Meu Tipo Inesquecível
Meu Tipo Inesquecível
Quando eu era adolescente gostava de uma revista chamada Seleções, muito boa, aliás, com artigos variados, tinha uma seção muito interessante entre outras que tinha por título: Meu Tipo Inesquecível, pois é, nesta seção geralmente se desenvolvia um artigo interessante de um algum autor sobre uma pessoa notável em algum ramo da atividade humana, ou que tinha alguma característica peculiar. Então havia o desfile de várias personalidades, mas muitas vezes não precisava esta pessoa ter escrito um livro ou escalado uma montanha. Na maioria das vezes eram pessoas simples mesmo, a avó do autor, uma tia ou vizinho, mas que tinha uma história interessante desta pessoa.
Se eu fosse escrever meu Tipo Inesquecível, a minha mãe preencheria todos os quesitos, pois era uma pessoa interessantíssima que muito me marcou, quer pela paciência, sua perseverança, fé e sabedoria. Pra começar ela sabia de todas as histórias interessantes e engraçadas do bairro. Uma espécie de cronista, conhecia histórias de assombrações e do Pedro Malasartes, este ultimo como o próprio diz vivia fazendo artes e pregando peças nos mal avisados. Sabia histórias da escravidão, do Lampião e Maria Bonita, do Corpo Seco e do Saci Pererê. O Saci Pererê era um moleque bem escurinho de uma perna só que vivia assobiando pelo mato. Provocava vento e fazia redemoinhos, atrapalhava a crina dos cavalos, e fazia as pessoas perderem coisas. Sabia também o coaxar dos sapos e o que significavam: Uns faziam gamelas de acordo com seu coaxar, outros tocavam instrumentos, assobiavam, etc.

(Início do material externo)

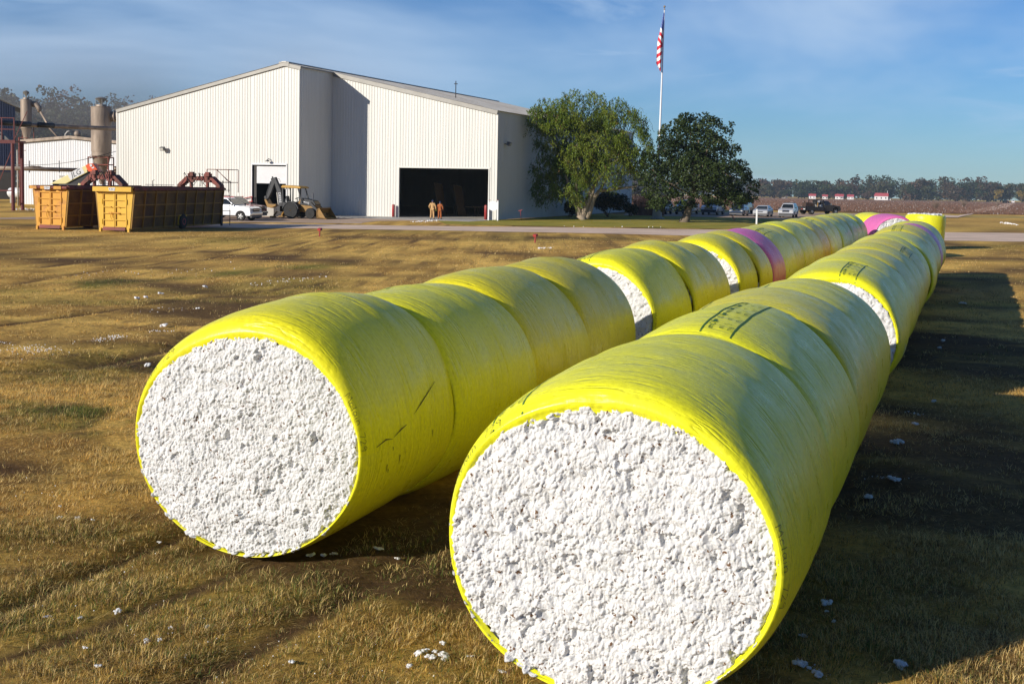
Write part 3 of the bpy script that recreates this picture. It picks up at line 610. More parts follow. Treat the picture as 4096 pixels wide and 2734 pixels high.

Ela teve uma vida muito dura, desde criança trabalhou pesado em engenhos de fazer rapaduras, o adoçante que precedeu o açúcar, que, aliás, era muito melhor, mas acabou só subsistindo no interior de Minas Gerais. Como toda pessoa sofrida era triste e não gostava de rir muito, trabalhava duro, como todo o mundo fazia naquela época de vida rural intensiva. Tudo ou praticamente tudo saia da fazenda, só se ia à cidade pra comprar fósforos, sal e roupas que não se fabricavam nas fazendas ou sítios. No mais tudo ali era produzido: a carne, o leite, a manteiga, a banha, a farinha, rapadura, verduras e frutas. As cidades eram pequenas e de pouco comércio, a ponto das cidades dependerem quase completamente da zona rural. Mas claro isso mudou. Então, estava dizendo que ela era triste, mas até certo ponto. Pois a vida familiar era o ponto forte daquela época, as famílias eram muito mais estáveis, e tudo praticamente girava em torno desta.
As festas, as visitas de uma família a outra. Determinada família vinha nos visitar, então ficávamos devendo uma visita de cortesia à mesma, que logo era combinado para o próximo domingo ou feriado. Também vivendo e observando isto acho que fiquei muito caseiro e aprecio também esta vida familiar que infelizmente acabou. Estava falando de sua tristeza, as vezes, mas nem sempre, pois ela adorava visitas e conversar, contar suas histórias. O riso embora sendo uma mulher pequena era impressionante e tonitruante, parecia que ela ria com o corpo todo e com a alma. A alegria tomava conta dela. Então minha mãe foi o meu Tipo Inesquecível.